Das Ende von "Polylux": Eine tapfere Formatleiche
"Gestern noch abgesetzt, heute auf Sendung": Tita von Hardenberg nimmt die Absetzung ironisch. Auch sonst bleibt Polylux sich treu und präsentiert wieder "Trends", Mainstream und Larifari.
BERLIN taz Polylux hat beschlossen, eine tapfere Formatleiche zu werden. "Gestern noch abgesetzt, heute auf Sendung - das muss uns erstmal einer nachmachen", sagt Moderatorin Tita von Hardenberg zur Begrüssung in die Kamera, mit ihrem typisch sphinxartigen Gesichtsausdruck. Am Ende des Satzes hebt sie den rechten Mundwinkel leicht an - das Signal für polyluxsche Ironie.
Endlich gebe es keine Tabus mehr, nun könne sich die Sendung endlich allen Themen widmen, die man sich bisher verkniffen hat, sagt von Hardenberg weiter. Und moderiert dann einen Beitrag über den neuen "Sex and the City"-Film an. Der Mundwinkel bleibt unten. Mist, merkt der Zuschauer - das ist kein Witz - jetzt gibt es tatsächlich sechs Minuten Beitrag über den Stöckeltussiefilm. Mit Fans, einer Feministin und der Synchronstimme von Serienhauptfigur Carrie, die im Privatradio eine Erotiksendung moderiert. Gähn. Absolut ironiefrei und mit dem Abschlusssatz "Mädels, schnallt euch die Highheels an und ab ins Kino." Was für ein Start ins Formatleichendasein! War Polylux nicht einmal als innovatives Magazin für Popkultur und Schräges angetreten? Öffentlich-rechtlicher kann man ein Thema kaum präsentieren.

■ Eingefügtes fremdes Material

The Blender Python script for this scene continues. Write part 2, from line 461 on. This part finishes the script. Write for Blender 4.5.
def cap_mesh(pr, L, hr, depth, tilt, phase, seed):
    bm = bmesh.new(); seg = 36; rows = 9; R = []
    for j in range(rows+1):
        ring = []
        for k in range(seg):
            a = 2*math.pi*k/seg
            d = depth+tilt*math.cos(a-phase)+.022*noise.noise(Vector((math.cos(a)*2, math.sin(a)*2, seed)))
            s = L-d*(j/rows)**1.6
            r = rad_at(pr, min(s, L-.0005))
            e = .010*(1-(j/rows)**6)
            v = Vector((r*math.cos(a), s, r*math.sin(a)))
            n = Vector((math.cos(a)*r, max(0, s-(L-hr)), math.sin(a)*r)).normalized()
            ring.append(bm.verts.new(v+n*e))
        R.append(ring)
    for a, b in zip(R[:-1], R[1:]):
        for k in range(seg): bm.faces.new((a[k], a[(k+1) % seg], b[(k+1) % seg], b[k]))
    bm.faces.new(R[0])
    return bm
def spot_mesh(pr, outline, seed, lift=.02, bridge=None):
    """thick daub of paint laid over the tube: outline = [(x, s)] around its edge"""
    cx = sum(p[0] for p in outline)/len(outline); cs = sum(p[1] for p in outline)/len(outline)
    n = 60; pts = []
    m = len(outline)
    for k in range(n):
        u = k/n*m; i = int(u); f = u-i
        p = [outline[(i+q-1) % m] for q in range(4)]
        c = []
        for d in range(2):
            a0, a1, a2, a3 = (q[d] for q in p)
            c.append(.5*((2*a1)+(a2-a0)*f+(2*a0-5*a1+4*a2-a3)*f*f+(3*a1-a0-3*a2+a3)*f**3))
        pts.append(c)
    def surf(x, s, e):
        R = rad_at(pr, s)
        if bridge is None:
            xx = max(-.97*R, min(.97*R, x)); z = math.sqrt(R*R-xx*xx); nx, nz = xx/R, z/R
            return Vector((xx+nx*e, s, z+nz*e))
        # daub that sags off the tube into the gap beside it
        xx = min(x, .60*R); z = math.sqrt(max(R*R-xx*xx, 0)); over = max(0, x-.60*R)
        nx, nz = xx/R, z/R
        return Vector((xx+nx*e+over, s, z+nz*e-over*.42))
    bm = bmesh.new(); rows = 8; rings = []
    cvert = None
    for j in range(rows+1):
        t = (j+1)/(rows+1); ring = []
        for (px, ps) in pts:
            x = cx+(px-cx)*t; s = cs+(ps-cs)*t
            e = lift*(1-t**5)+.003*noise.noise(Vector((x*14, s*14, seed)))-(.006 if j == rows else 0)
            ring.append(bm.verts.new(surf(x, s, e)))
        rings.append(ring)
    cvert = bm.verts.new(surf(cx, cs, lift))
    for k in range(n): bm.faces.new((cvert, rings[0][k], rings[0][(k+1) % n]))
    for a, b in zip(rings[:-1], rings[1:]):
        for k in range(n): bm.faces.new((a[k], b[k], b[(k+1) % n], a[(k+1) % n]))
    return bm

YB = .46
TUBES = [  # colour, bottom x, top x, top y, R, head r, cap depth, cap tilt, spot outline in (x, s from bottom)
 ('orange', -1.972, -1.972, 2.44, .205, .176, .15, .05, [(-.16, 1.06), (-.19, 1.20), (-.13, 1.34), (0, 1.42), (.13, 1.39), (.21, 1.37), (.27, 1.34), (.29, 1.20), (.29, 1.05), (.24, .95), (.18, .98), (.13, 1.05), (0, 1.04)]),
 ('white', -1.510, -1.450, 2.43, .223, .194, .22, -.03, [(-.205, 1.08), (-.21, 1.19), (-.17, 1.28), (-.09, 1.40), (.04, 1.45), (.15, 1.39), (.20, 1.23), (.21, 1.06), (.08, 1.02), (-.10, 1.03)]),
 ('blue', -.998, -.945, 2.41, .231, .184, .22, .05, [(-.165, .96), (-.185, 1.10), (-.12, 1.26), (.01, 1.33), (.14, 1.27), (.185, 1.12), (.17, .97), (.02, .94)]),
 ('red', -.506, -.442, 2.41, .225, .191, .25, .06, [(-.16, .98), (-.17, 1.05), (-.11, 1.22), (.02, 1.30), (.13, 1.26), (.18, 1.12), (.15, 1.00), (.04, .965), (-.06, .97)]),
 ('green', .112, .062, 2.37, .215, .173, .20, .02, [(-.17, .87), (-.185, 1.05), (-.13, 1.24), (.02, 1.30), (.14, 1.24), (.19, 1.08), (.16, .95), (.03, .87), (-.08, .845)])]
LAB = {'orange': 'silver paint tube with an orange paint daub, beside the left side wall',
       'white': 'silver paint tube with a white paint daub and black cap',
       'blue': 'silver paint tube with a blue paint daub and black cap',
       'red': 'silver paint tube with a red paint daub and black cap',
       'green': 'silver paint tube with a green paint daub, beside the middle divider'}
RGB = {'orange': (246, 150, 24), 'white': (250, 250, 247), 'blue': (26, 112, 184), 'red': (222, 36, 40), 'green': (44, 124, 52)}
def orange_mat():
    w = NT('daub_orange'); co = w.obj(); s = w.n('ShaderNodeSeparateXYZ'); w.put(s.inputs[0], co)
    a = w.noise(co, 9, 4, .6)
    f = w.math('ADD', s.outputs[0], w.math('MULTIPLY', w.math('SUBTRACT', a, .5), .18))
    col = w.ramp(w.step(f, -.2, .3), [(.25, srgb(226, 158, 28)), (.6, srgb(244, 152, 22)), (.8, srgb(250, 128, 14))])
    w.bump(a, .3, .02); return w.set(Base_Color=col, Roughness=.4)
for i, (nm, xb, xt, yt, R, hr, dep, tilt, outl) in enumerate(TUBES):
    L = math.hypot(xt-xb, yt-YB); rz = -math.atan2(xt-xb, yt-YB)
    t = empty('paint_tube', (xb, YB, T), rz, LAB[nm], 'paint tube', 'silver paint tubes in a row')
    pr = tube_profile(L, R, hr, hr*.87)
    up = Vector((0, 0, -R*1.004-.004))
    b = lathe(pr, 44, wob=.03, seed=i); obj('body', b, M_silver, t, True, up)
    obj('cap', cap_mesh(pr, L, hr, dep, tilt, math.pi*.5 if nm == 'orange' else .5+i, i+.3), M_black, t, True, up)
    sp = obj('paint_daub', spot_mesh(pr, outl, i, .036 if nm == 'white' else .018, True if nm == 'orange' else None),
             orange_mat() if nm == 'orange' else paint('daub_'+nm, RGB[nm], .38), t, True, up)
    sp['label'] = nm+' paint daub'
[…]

Überboten wird das nur noch von einem Beitrag einen der "Trends", die Polylux für jede Sendung ausbuddeln. Dieses Mal ist es das Gedichterezitieren unter Jugendlichen. Poetry Slams und so. Was daran neu ist? Unklar. Vielleicht, dass Neulyriker blutjung sind, zwischen 12 und 15. Einige von ihnen sind hochbegabt, andere konsumkritisch. Vorbei die Zeiten, wo Gedichte nur was für Streber waren, sagt der Beitrag. Einen "Trend", der am Beispiel von vier pubertierenden Poeten belegt wird. Fast jede Woche saugt sich die Polylux-Redaktion einen ähnlich substantiellen Trend aus den Fingern. Wie waghalsig das manchmal ist, zeigt die Geschichte, bei der sich Polylux vor ein paar Wochen bis auf die Knochen blamierte - weil sie in einem Beitrag über Alltags-Speeder auf die abstruse Geschichte eines Witzboldes hereinfiel, der behauptete, ohne Speed an seinem stressigen Studium zu scheitern.
Polylux ist müde, scheint die ganze Sendung zu schreien. Gute Bildideen und musikvideoartige Schnitte, einst Markenzeichen der Sendung, werden nur noch da eingesetzt, wo der Inhalt so dünn ist, dass der Beitrag sonst kaum trägt. Etwa wenn Juso-Chefin Drohsel und FDP-Mann Lindner Plattitüden über Armut in Deutschland austauschen. Ein Beitrag über Polen, die zweite Weltkriegsschlachten nachstellen, bleibt blass und oberflächlich. Und zu guter Letzt noch ein einfallsloses Portrait des "Stromberg"-Gagschreibers. Warum? Weil er ein Buch geschrieben hat - das ist fast schon Grundvoraussetzung, um Protagonist eines Polylux-Beitrags zu werden.
Sicher ist es nicht einfach, mehr als zehn Jahre lang junges Popkulturfernsehen zu machen. Schließlich hat Polylux das Musikfernsehen quasi überlebt und sich als Fremdkörper im vollends entschlafenen RBB wacker gehalten. Aber so uninspiriert und larifari, wie sich die Sendung jetzt präsentiert, wird ihr Fehlen keine Lücke ins TV-Programm reißen. Da hilft auch die nervig-stoische Coolness der Sendung nicht. "Erst wenn die letzte Polylux-Sendung ausgestrahlt ist, werdet ihr merken, dass man die FAZ nicht essen kann", kalauert von Hardenberg zum Abschied. Der Mundwinkel schnellt nach oben.